Her reading about the wild-fowl of the area leads her to the story of an infamous eagle-killer, who would roam the Wyoming skies in a helicopter, rifle in hand.
These anecdotes and forgotten histories are the only real path into Proulx's mind; she tells us very little of what she feels or thinks. Her troubled family history gets the slightest brushstroke: the centuries-long genealogy of her “hard to know father” is here, but any sense of what Proulx thinks of him is omitted. She recalls carrying one of a pair of sisters, twins, across the lawn as a child, but they never appear in the text again. She has a couple of children, but their father remains loudly silent.
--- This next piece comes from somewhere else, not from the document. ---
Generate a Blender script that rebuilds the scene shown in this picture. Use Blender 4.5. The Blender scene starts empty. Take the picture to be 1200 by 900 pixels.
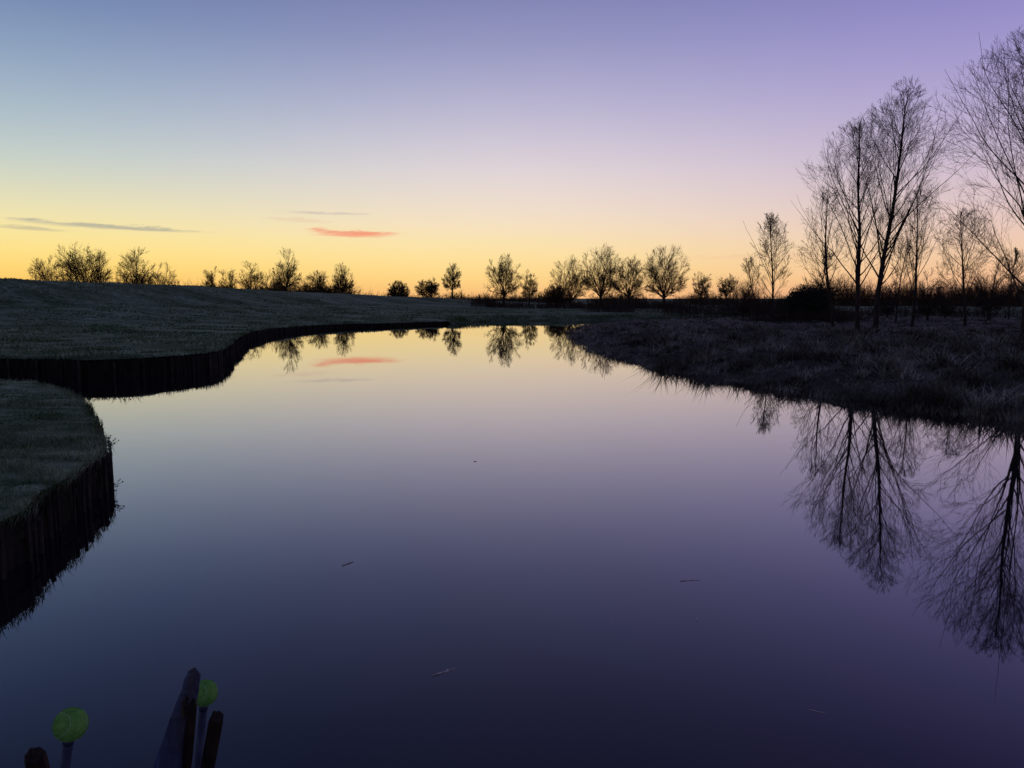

It’s hard not to see her minute re-enactment of the house’s construction as a metaphor for her own life: beautifully conceived, carefully and painfully crafted, but in the end cold, lonely, and unsatisfying. Her similarities to her most iconic character, Enis del Mar, become distressingly clear: a wounded loner whose temporary retreats into the high country are ultimately upended by the brokenness of this mortal life.
By the close, I found myself seeing Proulx much as Proulx saw her beautiful, damaged homestead: “Wildlife has cautiously moved onto the property, several elk now spending the winter near Jack Creek. Owls enjoy the busque at the east end. Skunks wander around, eating insect and bothering no one. A sage grouse restoration project is in the talking stage; it would produce water and shade for these birds. The land has generously responded to the slightest care. I wish I had a lifetime to watch it recover.”
Soon though, the realities of this feral fortress of solitude wear on Proulx, and like her beloved pair of Golden Eagles, it is time for her to move on to someplace free of the stain of self.